* Request: Quote the records that follow in full and exactly; leave out the pictures.

* Data supplied:
::::

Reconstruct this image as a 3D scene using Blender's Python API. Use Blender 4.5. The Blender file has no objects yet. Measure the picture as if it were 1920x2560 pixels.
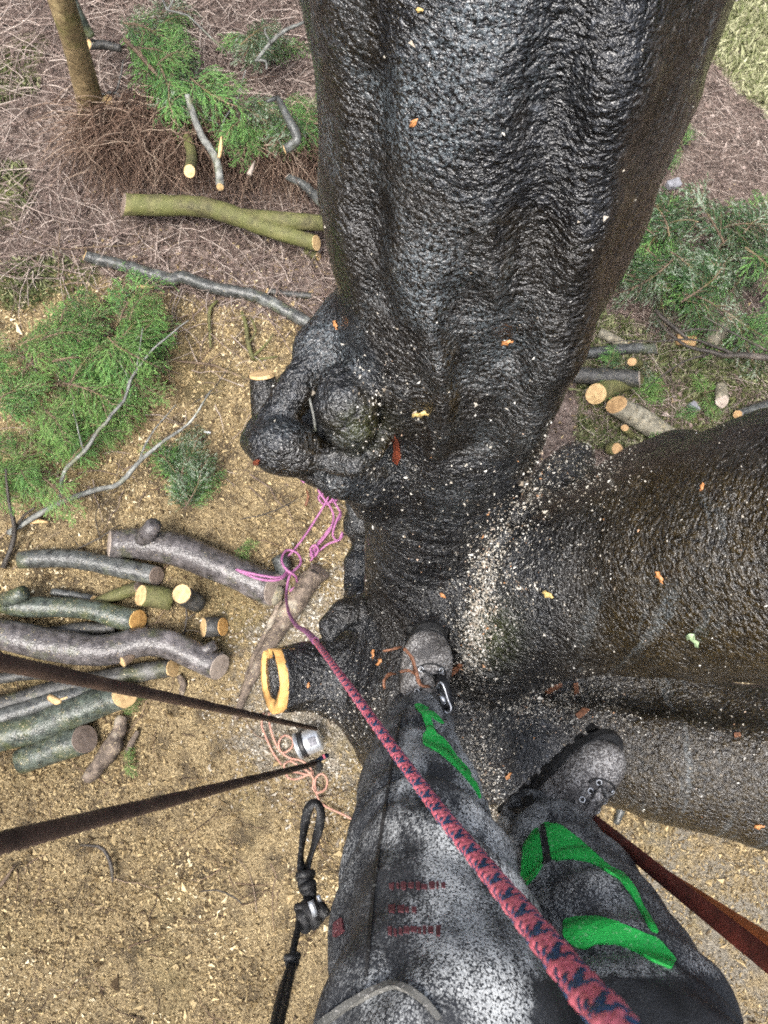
import bpy, bmesh, math, random
import numpy as np
from mathutils import Vector, Matrix
from mathutils.bvhtree import BVHTree
from mathutils.geometry import delaunay_2d_cdt

random.seed(7)
RNG = np.random.default_rng(11)
S = bpy.context.scene
COL = S.collection

# ------------------------------------------------------------------ camera, sky, sun, exposure
F, CX, CY = 1850.0, 960.0, 1280.0            # focal length and centre of the 1920 x 2560 photograph
CAM = Vector((0, 0, 4.6))                    # the phone is held 4.6 m above the forest floor
_n = Vector((-120, -400, -F)).normalized()   # straight down, seen from the camera
_Z = -_n
_Y = (Vector((0, 1, 0)) - _Z * _Z.y).normalized()
_X = _Y.cross(_Z)
ROT = Matrix((_X, _Y, _Z))
cd = bpy.data.cameras.new('camera')
cam = bpy.data.objects.new('camera', cd)
COL.objects.link(cam)
cam.matrix_world = Matrix.Translation(CAM) @ ROT.to_4x4()
cd.sensor_fit = 'VERTICAL'
cd.sensor_height = 24.0
cd.lens = F / 2560 * 24.0
cd.dof.use_dof = True
cd.dof.focus_distance = 1.5
cd.dof.aperture_fstop = cd.lens / 1000 / 0.0011
cd.clip_start = 0.02
cd.clip_end = 400
S.camera = cam

W = bpy.data.worlds.new('World')
S.world = W
W.use_nodes = True
wn = W.node_tree
bg = wn.nodes['Background']
sky = wn.nodes.new('ShaderNodeTexSky')
sky.sky_type = 'NISHITA'
sky.sun_disc = False
SUN_EL, SUN_AZ = 66, 215
sky.sun_elevation = math.radians(SUN_EL)
sky.sun_rotation = math.radians(SUN_AZ)
sky.air_density = 1.0
sky.dust_density = 4.0
hs = wn.nodes.new('ShaderNodeHueSaturation')
hs.inputs['Saturation'].default_value = 0.55
wn.links.new(sky.outputs[0], hs.inputs['Color'])
wn.links.new(hs.outputs[0], bg.inputs[0])
bg.inputs[1].default_value = 0.15
sd = bpy.data.lights.new('sun', 'SUN')
sd.energy = 1.3
sd.angle = math.radians(25)
sd.color = (1.0, 0.97, 0.92)
sun = bpy.data.objects.new('sun', sd)
COL.objects.link(sun)
az, el = math.radians(SUN_AZ), math.radians(SUN_EL)
sdir = Vector((math.sin(az) * math.cos(el), math.cos(az) * math.cos(el), math.sin(el)))
sun.rotation_euler = sdir.to_track_quat('Z', 'Y').to_euler()
S.view_settings.view_transform = 'Standard'
S.view_settings.look = 'None'
S.view_settings.gamma = 1
S.view_settings.exposure = 1.65
S.cycles.filter_width = 1.9
S.cycles.max_bounces = 5
S.cycles.diffuse_bounces = 2
S.cycles.glossy_bounces = 2
S.cycles.use_denoising = False
S.cycles.use_adaptive_sampling = True
S.cycles.adaptive_threshold = 0.03
S.cycles.adaptive_min_samples = 24


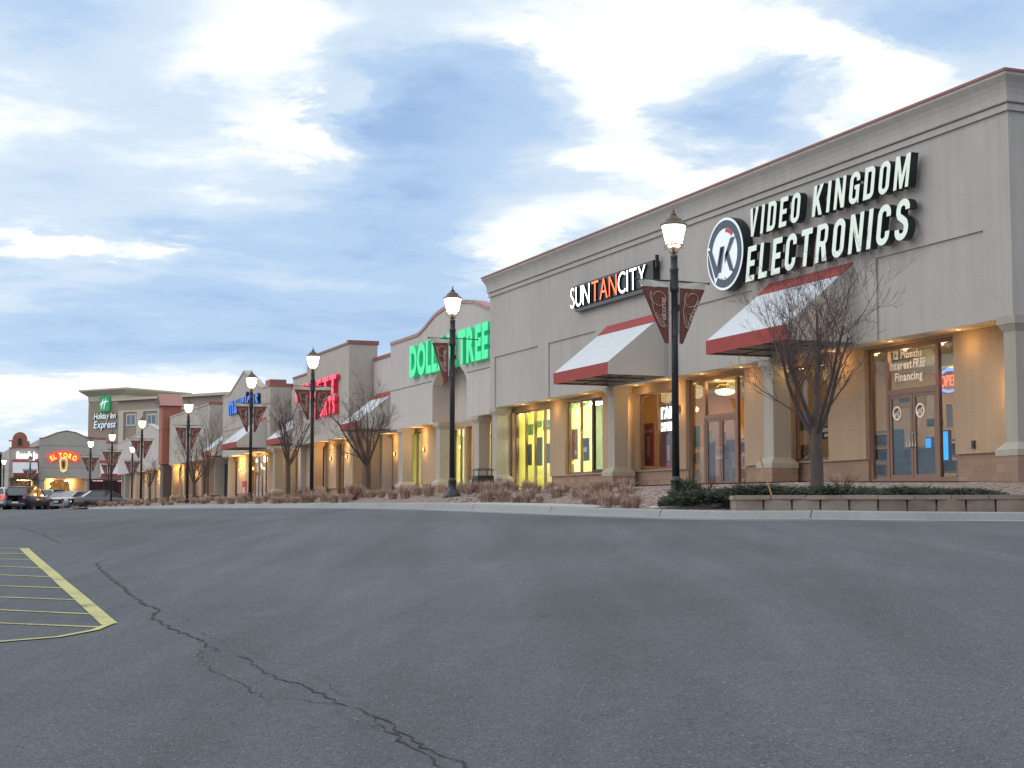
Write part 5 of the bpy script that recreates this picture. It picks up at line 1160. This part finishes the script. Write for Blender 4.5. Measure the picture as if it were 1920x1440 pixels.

::::

* The solution:
Reconstruct this image as a 3D scene using Blender's Python API. Use Blender 4.5. The Blender file has no objects yet. Measure the picture as if it were 1920x2560 pixels.
import bpy, bmesh, math, random
import numpy as np
from mathutils import Vector, Matrix
from mathutils.bvhtree import BVHTree
from mathutils.geometry import delaunay_2d_cdt

random.seed(7)
RNG = np.random.default_rng(11)
S = bpy.context.scene
COL = S.collection

# ------------------------------------------------------------------ camera, sky, sun, exposure
F, CX, CY = 1850.0, 960.0, 1280.0            # focal length and centre of the 1920 x 2560 photograph
CAM = Vector((0, 0, 4.6))                    # the phone is held 4.6 m above the forest floor
_n = Vector((-120, -400, -F)).normalized()   # straight down, seen from the camera
_Z = -_n
_Y = (Vector((0, 1, 0)) - _Z * _Z.y).normalized()
_X = _Y.cross(_Z)
ROT = Matrix((_X, _Y, _Z))
cd = bpy.data.cameras.new('camera')
cam = bpy.data.objects.new('camera', cd)
COL.objects.link(cam)
cam.matrix_world = Matrix.Translation(CAM) @ ROT.to_4x4()
cd.sensor_fit = 'VERTICAL'
cd.sensor_height = 24.0
cd.lens = F / 2560 * 24.0
cd.dof.use_dof = True
cd.dof.focus_distance = 1.5
cd.dof.aperture_fstop = cd.lens / 1000 / 0.0011
cd.clip_start = 0.02
cd.clip_end = 400
S.camera = cam

W = bpy.data.worlds.new('World')
S.world = W
W.use_nodes = True
wn = W.node_tree
bg = wn.nodes['Background']
sky = wn.nodes.new('ShaderNodeTexSky')
sky.sky_type = 'NISHITA'
sky.sun_disc = False
SUN_EL, SUN_AZ = 66, 215
sky.sun_elevation = math.radians(SUN_EL)
sky.sun_rotation = math.radians(SUN_AZ)
sky.air_density = 1.0
sky.dust_density = 4.0
hs = wn.nodes.new('ShaderNodeHueSaturation')
hs.inputs['Saturation'].default_value = 0.55
wn.links.new(sky.outputs[0], hs.inputs['Color'])
wn.links.new(hs.outputs[0], bg.inputs[0])
bg.inputs[1].default_value = 0.15
sd = bpy.data.lights.new('sun', 'SUN')
sd.energy = 1.3
sd.angle = math.radians(25)
sd.color = (1.0, 0.97, 0.92)
sun = bpy.data.objects.new('sun', sd)
COL.objects.link(sun)
az, el = math.radians(SUN_AZ), math.radians(SUN_EL)
sdir = Vector((math.sin(az) * math.cos(el), math.cos(az) * math.cos(el), math.sin(el)))
sun.rotation_euler = sdir.to_track_quat('Z', 'Y').to_euler()
S.view_settings.view_transform = 'Standard'
S.view_settings.look = 'None'
S.view_settings.gamma = 1
S.view_settings.exposure = 1.65
S.cycles.filter_width = 1.9
S.cycles.max_bounces = 5
S.cycles.diffuse_bounces = 2
S.cycles.glossy_bounces = 2
S.cycles.use_denoising = False
S.cycles.use_adaptive_sampling = True
S.cycles.adaptive_threshold = 0.03
S.cycles.adaptive_min_samples = 24


Write part 5 of the bpy script that recreates this picture. It picks up at line 1160. This part finishes the script. Write for Blender 4.5. Measure the picture as if it were 1920x1440 pixels.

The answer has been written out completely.